My heart is very heavy in learning this news today.
TMZ announced this morning that Rodney King, the man whose 1991 beating at the hands of the LAPD eventually led to the LA Riots, has been found dead by his fiancee:
According to our sources, King’s fiancée found him dead at the bottom of a pool.
Law enforcement sources tell TMZ they responded to a call at 5:25 AM PT. We’re told they physically removed King from the pool and attempted CPR.
Rodney King quickly became an icon: First as a representative for all the voiceless, faceless people who had been victims of police brutality in the many years before. And then again as he pleaded “Can’t we all just get along?” after the riots broke out and lives were lost.
It was the beginning of a new era in media. We now take for granted that someone will always be there with a camera to document what happens on our cities’ streets. But in 1991, so many cases of police brutality went undocumented, and victims simply weren’t believed or given any voice.

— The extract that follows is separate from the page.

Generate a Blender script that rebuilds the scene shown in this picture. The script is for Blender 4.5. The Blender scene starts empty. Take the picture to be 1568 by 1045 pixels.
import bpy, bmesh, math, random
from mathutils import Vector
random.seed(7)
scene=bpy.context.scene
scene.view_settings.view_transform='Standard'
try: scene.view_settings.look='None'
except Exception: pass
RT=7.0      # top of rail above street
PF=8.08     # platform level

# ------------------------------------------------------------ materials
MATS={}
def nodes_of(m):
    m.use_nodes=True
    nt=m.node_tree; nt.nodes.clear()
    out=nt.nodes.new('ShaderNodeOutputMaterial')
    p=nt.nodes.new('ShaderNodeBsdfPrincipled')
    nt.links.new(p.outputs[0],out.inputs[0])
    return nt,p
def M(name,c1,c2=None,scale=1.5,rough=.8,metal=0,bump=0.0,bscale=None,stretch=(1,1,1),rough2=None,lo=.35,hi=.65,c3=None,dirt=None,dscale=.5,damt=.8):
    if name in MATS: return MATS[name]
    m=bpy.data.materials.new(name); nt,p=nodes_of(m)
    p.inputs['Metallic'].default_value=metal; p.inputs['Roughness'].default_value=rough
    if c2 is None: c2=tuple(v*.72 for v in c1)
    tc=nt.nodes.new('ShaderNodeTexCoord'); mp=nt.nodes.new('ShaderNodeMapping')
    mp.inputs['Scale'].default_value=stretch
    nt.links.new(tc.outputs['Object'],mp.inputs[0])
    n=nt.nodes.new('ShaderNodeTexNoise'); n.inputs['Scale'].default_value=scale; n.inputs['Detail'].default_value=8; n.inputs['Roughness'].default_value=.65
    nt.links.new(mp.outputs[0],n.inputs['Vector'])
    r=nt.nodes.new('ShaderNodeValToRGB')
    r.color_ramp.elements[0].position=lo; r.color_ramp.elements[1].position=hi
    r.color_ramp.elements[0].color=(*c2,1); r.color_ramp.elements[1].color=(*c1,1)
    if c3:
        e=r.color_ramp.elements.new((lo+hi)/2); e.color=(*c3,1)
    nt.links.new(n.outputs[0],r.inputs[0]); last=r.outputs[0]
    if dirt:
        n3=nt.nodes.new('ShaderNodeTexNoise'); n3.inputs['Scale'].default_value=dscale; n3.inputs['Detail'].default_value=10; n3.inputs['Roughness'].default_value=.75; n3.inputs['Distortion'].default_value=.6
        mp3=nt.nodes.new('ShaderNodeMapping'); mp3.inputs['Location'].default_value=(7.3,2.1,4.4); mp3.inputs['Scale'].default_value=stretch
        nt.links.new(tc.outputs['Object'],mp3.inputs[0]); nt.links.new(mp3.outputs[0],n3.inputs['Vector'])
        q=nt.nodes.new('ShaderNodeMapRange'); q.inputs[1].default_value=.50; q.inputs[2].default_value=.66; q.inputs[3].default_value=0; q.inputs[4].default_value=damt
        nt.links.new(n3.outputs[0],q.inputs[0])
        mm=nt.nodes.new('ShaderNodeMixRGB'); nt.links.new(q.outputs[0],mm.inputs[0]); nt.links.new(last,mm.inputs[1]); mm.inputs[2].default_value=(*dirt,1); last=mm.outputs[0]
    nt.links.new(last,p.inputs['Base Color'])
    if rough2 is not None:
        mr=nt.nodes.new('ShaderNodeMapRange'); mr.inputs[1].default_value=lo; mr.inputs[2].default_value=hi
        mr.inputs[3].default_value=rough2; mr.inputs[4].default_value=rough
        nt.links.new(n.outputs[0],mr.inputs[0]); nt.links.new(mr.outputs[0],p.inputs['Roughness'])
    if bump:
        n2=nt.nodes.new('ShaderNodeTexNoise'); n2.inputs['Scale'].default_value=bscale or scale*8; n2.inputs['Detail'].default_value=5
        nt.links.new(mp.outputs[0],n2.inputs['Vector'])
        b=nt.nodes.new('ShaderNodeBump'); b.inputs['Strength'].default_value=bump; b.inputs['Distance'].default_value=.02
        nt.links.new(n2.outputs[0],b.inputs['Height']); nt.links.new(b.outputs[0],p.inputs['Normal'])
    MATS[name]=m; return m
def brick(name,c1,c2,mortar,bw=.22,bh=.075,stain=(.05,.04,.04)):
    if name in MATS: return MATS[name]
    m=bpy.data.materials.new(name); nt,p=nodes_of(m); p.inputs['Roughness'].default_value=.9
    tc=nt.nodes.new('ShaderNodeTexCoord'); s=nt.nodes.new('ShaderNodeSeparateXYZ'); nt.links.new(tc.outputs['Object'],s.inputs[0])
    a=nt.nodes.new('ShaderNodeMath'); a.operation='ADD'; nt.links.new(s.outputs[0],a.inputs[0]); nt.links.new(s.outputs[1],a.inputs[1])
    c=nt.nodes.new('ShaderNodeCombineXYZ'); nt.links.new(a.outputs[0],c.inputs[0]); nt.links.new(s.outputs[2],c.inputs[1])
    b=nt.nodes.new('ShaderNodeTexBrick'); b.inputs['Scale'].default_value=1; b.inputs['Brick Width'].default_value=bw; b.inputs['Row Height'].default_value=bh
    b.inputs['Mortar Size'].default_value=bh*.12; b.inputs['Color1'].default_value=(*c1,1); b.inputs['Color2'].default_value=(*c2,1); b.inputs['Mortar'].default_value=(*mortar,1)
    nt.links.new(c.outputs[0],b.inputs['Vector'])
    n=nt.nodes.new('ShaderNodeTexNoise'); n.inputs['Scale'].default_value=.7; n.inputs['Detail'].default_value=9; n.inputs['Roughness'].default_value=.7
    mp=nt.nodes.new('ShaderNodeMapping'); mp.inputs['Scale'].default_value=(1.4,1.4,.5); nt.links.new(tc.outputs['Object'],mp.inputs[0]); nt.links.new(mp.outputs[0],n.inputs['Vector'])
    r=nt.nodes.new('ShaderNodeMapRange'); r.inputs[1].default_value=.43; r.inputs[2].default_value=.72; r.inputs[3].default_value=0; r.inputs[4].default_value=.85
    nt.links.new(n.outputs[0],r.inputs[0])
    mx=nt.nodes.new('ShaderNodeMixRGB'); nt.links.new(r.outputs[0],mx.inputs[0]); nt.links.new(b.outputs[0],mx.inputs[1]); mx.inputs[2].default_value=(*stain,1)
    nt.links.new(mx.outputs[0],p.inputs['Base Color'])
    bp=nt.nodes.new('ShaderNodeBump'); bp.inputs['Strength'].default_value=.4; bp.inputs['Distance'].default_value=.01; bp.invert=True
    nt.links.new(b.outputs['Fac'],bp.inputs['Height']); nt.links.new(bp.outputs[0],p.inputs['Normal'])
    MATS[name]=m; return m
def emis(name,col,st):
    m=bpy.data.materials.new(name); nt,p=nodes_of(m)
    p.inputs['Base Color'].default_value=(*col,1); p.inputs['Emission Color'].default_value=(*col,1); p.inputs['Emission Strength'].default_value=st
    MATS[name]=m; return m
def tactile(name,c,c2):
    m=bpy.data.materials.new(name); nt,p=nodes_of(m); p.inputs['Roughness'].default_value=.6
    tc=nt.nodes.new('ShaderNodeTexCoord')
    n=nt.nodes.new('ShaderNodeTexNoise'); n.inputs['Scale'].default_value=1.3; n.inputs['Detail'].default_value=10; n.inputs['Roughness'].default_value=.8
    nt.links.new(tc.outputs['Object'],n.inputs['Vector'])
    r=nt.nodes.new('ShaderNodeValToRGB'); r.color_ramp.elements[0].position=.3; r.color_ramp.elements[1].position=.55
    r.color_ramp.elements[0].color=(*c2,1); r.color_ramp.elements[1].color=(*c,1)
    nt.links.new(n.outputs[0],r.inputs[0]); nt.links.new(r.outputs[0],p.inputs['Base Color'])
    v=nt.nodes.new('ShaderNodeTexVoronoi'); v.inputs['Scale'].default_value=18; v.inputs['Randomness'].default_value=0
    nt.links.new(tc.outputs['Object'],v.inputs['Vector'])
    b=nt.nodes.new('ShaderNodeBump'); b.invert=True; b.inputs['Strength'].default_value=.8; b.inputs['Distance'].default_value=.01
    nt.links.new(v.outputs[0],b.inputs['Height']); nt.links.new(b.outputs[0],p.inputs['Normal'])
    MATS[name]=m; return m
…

As King says in the video above, it was lucky someone videotaped the cops that day. For those of us living protected lives away from the city streets of South Central LA—and neighborhoods just like it across the nation—it was a wake-up call. Police brutality was (and still is) very, very real.
A few years ago, King appeared on VH1’s Celebrity Rehab. For some reason, I watched that season of Celebrity Rehab (which is the type of show I usually malign), very much in part to Rodney King. He seemed to be a sweet, compelling, good-hearted man. He was hopeful for the state of race relations in America. It’s odd the way reality television makes us feel like we know somebody.
Rodney King’s last interview with TMZ about the current state of race relations appears above. In it, King says of the Trayvon Martin case, “I’m hoping he gets justice for his family… I’m hoping that everything will turn out okay. This is America, so I’m sure it will.”
Rest in Peace, Mr. King.
How do you think that Rodney King changed American history?
His incident did show the horrors of racial profiling and police brutality, but may have also made way for a worldstar generation. Sad he never gotten off the path.